The delivery comes days after a blistering report from the UN accused Myanmar’s security forces of carrying out a campaign of rape, torture, and mass killings against the Rohingya.

Based on interviews with hundreds of escapees in Bangladesh, investigators said the military’s “calculated policy of terror” likely amounted to ethnic cleansing.

For months, Myanmar has dismissed similar testimonies gathered by foreign media and rights groups as “fake news” and curtailed access to the region. — Al Jazeera and news agencies

 

1 COMMENT

  1. “Soon the world will witness a remarkable sight: a beloved Nobel Peace Prize winner presiding over 21st-century concentration camps.” New York times prediction all turning to be true.

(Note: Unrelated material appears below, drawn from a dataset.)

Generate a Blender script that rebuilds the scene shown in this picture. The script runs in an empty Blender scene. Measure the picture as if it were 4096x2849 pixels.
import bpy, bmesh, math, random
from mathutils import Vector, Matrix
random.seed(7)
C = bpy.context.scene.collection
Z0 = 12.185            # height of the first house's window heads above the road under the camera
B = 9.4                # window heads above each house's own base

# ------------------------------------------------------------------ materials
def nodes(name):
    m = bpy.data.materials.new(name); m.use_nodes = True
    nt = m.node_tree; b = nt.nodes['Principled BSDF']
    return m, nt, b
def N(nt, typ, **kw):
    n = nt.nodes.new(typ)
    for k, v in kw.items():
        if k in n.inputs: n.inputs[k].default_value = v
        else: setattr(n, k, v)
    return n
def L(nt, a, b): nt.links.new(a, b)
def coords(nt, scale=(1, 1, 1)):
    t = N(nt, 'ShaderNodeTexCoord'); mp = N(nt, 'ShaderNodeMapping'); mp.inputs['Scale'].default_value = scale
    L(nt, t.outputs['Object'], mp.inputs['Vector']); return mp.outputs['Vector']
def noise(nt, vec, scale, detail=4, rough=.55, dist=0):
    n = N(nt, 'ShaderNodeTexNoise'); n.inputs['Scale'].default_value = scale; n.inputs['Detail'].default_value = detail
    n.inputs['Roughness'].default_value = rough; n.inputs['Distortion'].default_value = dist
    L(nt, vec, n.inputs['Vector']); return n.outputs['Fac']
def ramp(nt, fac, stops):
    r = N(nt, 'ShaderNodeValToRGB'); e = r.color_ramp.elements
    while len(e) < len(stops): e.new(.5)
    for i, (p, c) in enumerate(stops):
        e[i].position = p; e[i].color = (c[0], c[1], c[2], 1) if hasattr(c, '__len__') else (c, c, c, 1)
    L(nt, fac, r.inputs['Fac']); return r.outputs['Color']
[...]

    Aung San Suu Kyi is undeserving of such an award since for years she has been unconscionably silent on the serious plight of the Rohingya people of Myanmar, ‘one of the most persecuted peoples’ on earth according to the UN. The indigenous Rohingya are victims of an on-going genocide according to human rights groups and international law experts. Every year, tens of thousands of Rohingya flee persecution in Burma and make perilous journeys in rickety boats to seek refuge in other Southeast Asian countries. Many, however, have perished in their pursuit of better lives, while others fall victim to human traffickers.

    Suu Kyi has failed to address the numerous anti-Rohingya/anti-Muslim protests, violence and hatred that has fomented for years among nationalists and extremists.In Suu Kyi’s Burma, Rohingyas still remain stateless without any of the rights enshrined in the UN Declaration of Human Rights.

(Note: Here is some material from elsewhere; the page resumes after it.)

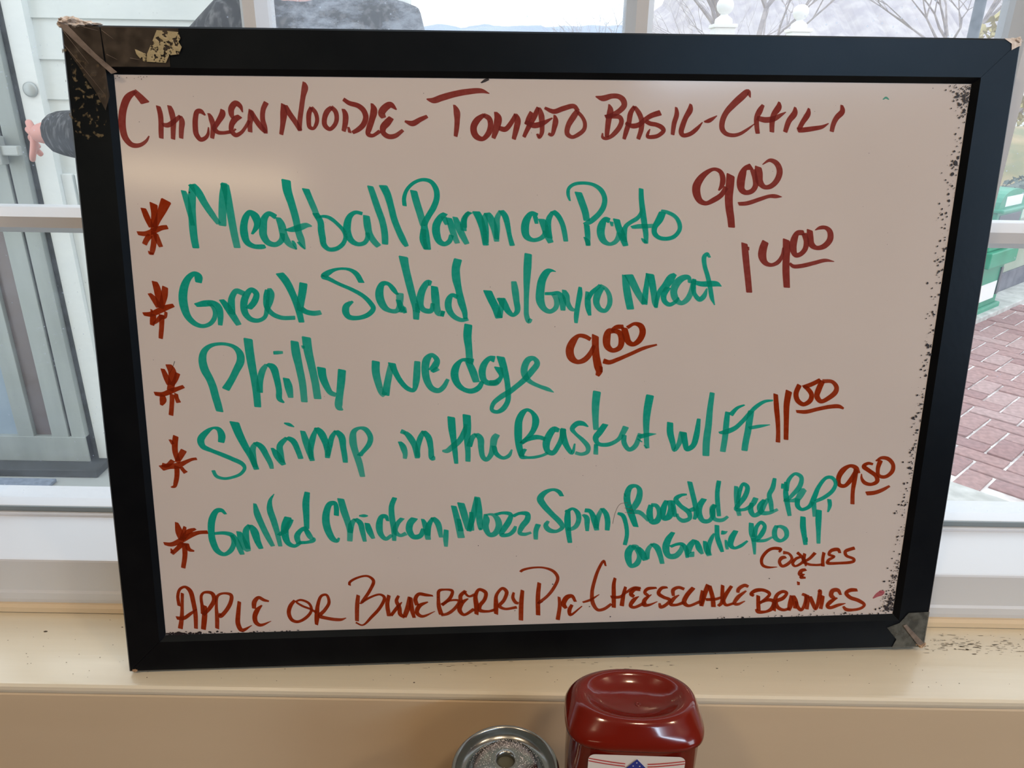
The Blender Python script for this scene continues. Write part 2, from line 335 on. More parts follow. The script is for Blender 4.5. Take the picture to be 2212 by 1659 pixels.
# paving: individual clay pavers in herringbone, turned 45 degrees to the window
pv = empty('brick_pavement'); structure(pv)
box('outer_paving', (1.2,.9,-.05), (9.0,7.5,-.0085), M['farpave'], pv)
q_ = []
for y_ in (1.9, 5.0): q_.append((.49+.622*y_-.28-.05*y_, y_))
for y_ in (5.0, 1.9): q_.append((.49+.622*y_+.28+.05*y_, y_))
obj('paving_bed', [(x,y,-.0072) for x, y in q_]+[(x,y,-.04) for x, y in q_], [(3,2,1,0),(4,5,6,7)]+[(i,(i+1)%4,(i+1)%4+4,i+4) for i in range(4)], M['mortar'], pv)
def in_region(x, y):
    # the wedge of ground seen past the right-hand side of the board, with a margin
    e = (x-1.64)*.73 + (y-2.438)*.69          # in front of the paving edge or not
    if e < .05: return False
    c = .36 + .622*(y-0.0)                    # middle of the wedge at this depth
    return abs(x-c-.13) < .30+.05*y and y < 5.0
rnd = random.Random(4); th = math.radians(45-3); ca, sa = math.cos(th), math.sin(th)
pm = {}
def paver_mesh(k):
    if k not in pm:
        bm = bmesh.new(); add_box(bm, (-.095,-.045,-.03), (.095,.045,.0), .005)
        me = bpy.data.meshes.new('paving_brick'); bm.to_mesh(me); bm.free(); me.materials.append(BR_[k]); pm[k] = me
    return pm[k]
cnt = 0
for i in range(-45, 60):
    for j in range(-45, 60):
        # herringbone with 2:1 bricks on a 0.1 m grid
        t = (i - j) % 4
        if t == 0: cx_, cy_, rot = (i+.5)*.1+.05, (j+.5)*.1, 0
        elif t == 3: cx_, cy_, rot = (i+.5)*.1, (j+.5)*.1-.05+.1, 90
        else: continue
        X = ca*cx_ - sa*cy_ + 2.3; Y = sa*cx_ + ca*cy_ + 3.3
        if in_region(X, Y) and cnt < 300:
            o = bpy.data.objects.new('paving_brick', paver_mesh(rnd.choice((0,0,1,2)))); C.objects.link(o); o.parent = pv
            o.location = (X, Y, rnd.uniform(-.002,.003)); o.rotation_euler = (rnd.uniform(-.008,.008), rnd.uniform(-.008,.008), th+math.radians(rot)+rnd.uniform(-.01,.01)); cnt += 1
# concrete strip between paving and building
vs = [(1.0,.7,-.04),(3.4,.7,-.04),(1.80,2.27,-.04),(1.64,2.44,-.04),(1.2,2.9,-.04)]
structure(obj('trim_5', vs+[(a,b,.001) for a,b,c in vs], [(4,3,2,1,0),(5,6,7,8,9)]+[(i,(i+1)%5,(i+1)%5+5,i+5) for i in range(5)], M['concrete']))
# low sage wall with a dark base, running back at 40 degrees, and a kerb in front
U = Vector((.77,.64,0)).normalized(); V = Vector((-U.y, U.x, 0))
def umat(o): return Matrix(((U.x,V.x,0,o[0]),(U.y,V.y,0,o[1]),(0,0,1,o[2]),(0,0,0,1)))
sw = empty('wall_sage'); structure(sw); sw.matrix_world = umat((3.30,5.06,0))
box('wall_body', (-1.4,0,.16), (.85,.15,.54), M['wallgreen'], sw, .004)
box('wall_base', (-1.4,-.012,.015), (.85,.16,.16), M['wallbase'], sw, .003)
kb = box('trim_6', (-1.4,-.20,-.03), (.85,-.012,.03), M['concrete'], None, .006); kb.matrix_world = umat((3.30,5.06,0)); structure(kb)
# green newspaper box
nb = empty('newspaper_box'); nb.matrix_world = umat((3.235,4.80,0))
tag(nb, 'green plastic newspaper vending box with a white label, beside the low sage wall', 'newspaper box')
box('base', (-.46,.0,0), (.02,.34,.06), M['boxgreen'], nb, .01)
box('body', (-.42,.02,.06), (-.02,.32,.34), M['boxgreen'], nb, .006)
box('label', (-.40,.0165,.10), (-.09,.0195,.215), M['paper'], nb, 0)
box('coin_panel', (-.075,.012,.12), (-.04,.0205,.30), M['boxdark'], nb, .002)
box('upper_case', (-.45,-.03,.34), (.005,.36,.44), M['boxgreen'], nb, .008)
box('display_box', (-.44,0,.44), (-.01,.34,.68), M['boxgreen'], nb, .01)
box('display_window', (-.40,-.004,.49), (-.05,.003,.66), M['boxdark'], nb, .003)
box('folded_paper', (-.40,-.007,.49), (-.13,-.0035,.56), M['paper'], nb)
box('shelf', (-.46,-.035,.68), (.015,.365,.70), M['boxgreen'], nb, .006)
bm = bmesh.new(); pr = []
for k in range(13):
    a = math.pi*k/12; pr.append((-.225-.215*math.cos(a), .70+.11*math.sin(a)**.75 if 0 < k < 12 else .70))
for yy in (0,.33):
    for p in pr: bm.verts.new((p[0], yy, p[1]))
bm.verts.ensure_lookup_table(); nn = len(pr)
for k in range(nn-1): bm.faces.new((bm.verts[k], bm.verts[k+1], bm.verts[k+1+nn], bm.verts[k+nn]))
bm.faces.new([bm.verts[k] for k in range(nn)][::-1]); bm.faces.new([bm.verts[k+nn] for k in range(nn)])
bmesh.ops.recalc_face_normals(bm, faces=bm.faces); bobj('hood', bm, M['boxgreen'], nb)
box('hood_label', (-.36,-.003,.71), (-.09,-.0005,.77), M['paper'], nb)

# hedge, grass bank, white building beyond
def blob(name, c, r, m, n=420, leaf=.05, seed=1, parent=None):
    rr = random.Random(seed); vs = []; fs = []
    for k in range(n):
        a = rr.uniform(0, 2*math.pi); z = rr.uniform(-.9, 1); s = math.sqrt(max(0, 1-z*z)); q = rr.uniform(.72, 1.0)
        p = Vector((c[0]+r[0]*s*math.cos(a)*q, c[1]+r[1]*s*math.sin(a)*q, c[2]+r[2]*z*q))
        d = Vector((rr.gauss(0,1), rr.gauss(0,1), rr.gauss(0,1))).normalized(); e = d.orthogonal().normalized(); L_ = leaf*rr.uniform(.6,1.3)
        i = len(vs); f = e.cross(d)
        vs += [p-e*L_, p+f*L_*.5, p+e*L_, p-f*L_*.5]; fs.append((i,i+1,i+2,i+3))
    return obj(name, vs, fs, m, parent)
def ico(name, c, r, m, parent=None, amp=.12, seed=0, sub=3):
    bm = bmesh.new(); bmesh.ops.create_icosphere(bm, subdivisions=sub, radius=1.0)
    for v in bm.verts:
        k = 1+amp*noise.noise(v.co*2.3+Vector((seed,0,0)))*2
        v.co = Vector((c[0]+v.co.x*r[0]*k, c[1]+v.co.y*r[1]*k, c[2]+v.co.z*r[2]*k))
    return bobj(name, bm, m, parent)
hd = empty('hedge', (4.72,6.35,0)); tag(hd, 'clipped grey-green hedge behind the sage wall and the newspaper box', 'hedge')
o = ico('foliage_core', (0,0,.36), (.80,.42,.40), M['hedge'], hd, .10); o2 = blob('leaves', (0,0,.37), (.85,.46,.44), M['hedge'], 2600, .03, 3, hd); o2['kind'] = 'stuff'
gb = ico('trim_7', (6.2,9.5,-.25), (3.6,2.3,1.22), M['grass'], None, .05); structure(gb)
wb = empty('white_shed', (9.4,13.6,0)); tag(wb, 'low white shed with a grey roof line beyond the dry grass bank', 'shed')
box('wall', (-2.6,-.6,0), (3.2,1.0,1.06), mat('white_shed_paint', (.85,.86,.88), .7), wb); box('band', (-2.65,-.66,1.06), (3.25,1.05,1.14), mat('grey_band', (.42,.44,.42), .8), wb); box('upper_wall', (-2.6,-.6,1.14), (3.2,1.0,1.62), bpy.data.materials['white_shed_paint'], wb)

# two white fence posts with ball finials
def fence_post(x, y, zt, label):
    p = empty('fence_post', (x,y,0)); tag(p, label, 'fence post', 'white fence posts with ball finials')
    h = .053
    box('shaft', (-h,-h,0), (h,h,zt-.148), M['post'], p, .004)
    box('cap', (-h-.010,-h-.010,zt-.148), (h+.010,h+.010,zt-.130), M['post'], p, .004)
    lathe('finial', [(0,-.130),(.046,-.130),(.047,-.118),(.044,-.104),(.028,-.092),(.020,-.086),(.019,-.080),(.028,-.076),(.040,-.062),(.045,-.045),(.043,-.028),(.034,-.012),(.02,-.003),(0,0)], M['post'], p, 32).location = (0,0,zt)
fence_post(1.098, 4.4, 1.795, 'left white post with a ball finial, nearer the middle window bar')
fence_post(1.640, 4.8, 1.806, 'right white post with a ball finial, before the bare trees')
lp = empty('lamp_post', (3.675,6.62,0)); tag(lp, 'slim dark grey metal post outside the top right pane', 'lamp post')
lathe('shaft', [(.045,.12),(.042,2.9),(.0,2.92)], M['darkpost'], lp, 16); lathe('base', [(0,0),(.09,0),(.085,.05),(.05,.12),(.0,.12)], M['darkpost'], lp, 16)

# bare trees
def tree(x, y, h, seed, label, lean=0.0, spread=.55, depth=7, m='bark'):
    rr = random.Random(seed); t = empty('bare_tree', (x,y,0)); tag(t, label, 'tree', 'bare winter trees on the slope')
    tb = bmesh.new(); bb = bmesh.new()
    def grow(bm, p, d, L_, r, lv):
        q = p; steps = 2
        for s in range(steps):
            d2 = (d+Vector((rr.gauss(0,.12), rr.gauss(0,.12), rr.gauss(0,.06)))).normalized(); e = q+d2*L_/steps
            tube(bm if lv == 0 else bb, q, e, r*(1-.25*s), r*(1-.25*(s+1)), 5 if lv < 3 else 3); q = e; d = d2
        if lv >= depth: return
        for k in range(3 if lv < 4 else 2):
            a = rr.uniform(0, 2*math.pi); sp = spread*rr.uniform(.5,1.25)
            nd_ = (d + Vector((math.cos(a)*sp, math.sin(a)*sp, rr.uniform(-.05,.28)))).normalized()
            grow(bb, q, nd_, L_*rr.uniform(.62,.85), r*.56, lv+1)
    grow(tb, Vector((0,0,0)), Vector((lean,0,1)).normalized(), h*.30, h*.020, 0)
    bobj('trunk', tb, M[m], t); o = bobj('branches', bb, M[m], t); return t
tree(2.75, 9.0, 4.2, 11, 'slim bare tree between the two fence posts', .05)
tree(9.4, 16.0, 5.2, 5, 'spreading bare tree right of the fence posts', -.15, .6)
tree(5.9, 10.2, 3.7, 23, 'bare tree next to the dark metal post', .12, .65)
tree(3.6, 13.0, 4.0, 8, 'far bare tree behind the left fence post', .0, .6)
tree(2.0, 16.0, 3.1, 31, 'small bare tree left of the middle window bar', -.35, .8, 5)
yb = empty('yellow_shrub', (4.75,7.75,0)); tag(yb, 'yellowing shrub at the far right of the top right pane', 'shrub')
b2 = bmesh.new(); tube(b2, (0,0,0), (.05,0,1.2), .04, .02); bobj('stem', b2, M['bark'], yb)
o = blob('foliage', (.05,0,1.55), (.55,.5,.62), M['bush'], 900, .05, 9, yb); o['kind'] = 'stuff'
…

    The simple begging bowl is one of the very few possessions of a Buddhist monk. It is used to collect alms and symbolizes the Buddha’s teachings. Today Buddha’s land is objecting to its own people against humanity which was part the teachings.

    It is time for United Nation intervention.If this Nobel laureate desn’t values inclusion of either races or ethnicities it is time held her accountable. When nation can held hand together for denounce terror attack, why such a large scale prosecution, deaths and destruction can’t be punishable?Why the nation can’t be subjected arms embargo and economic sanctions?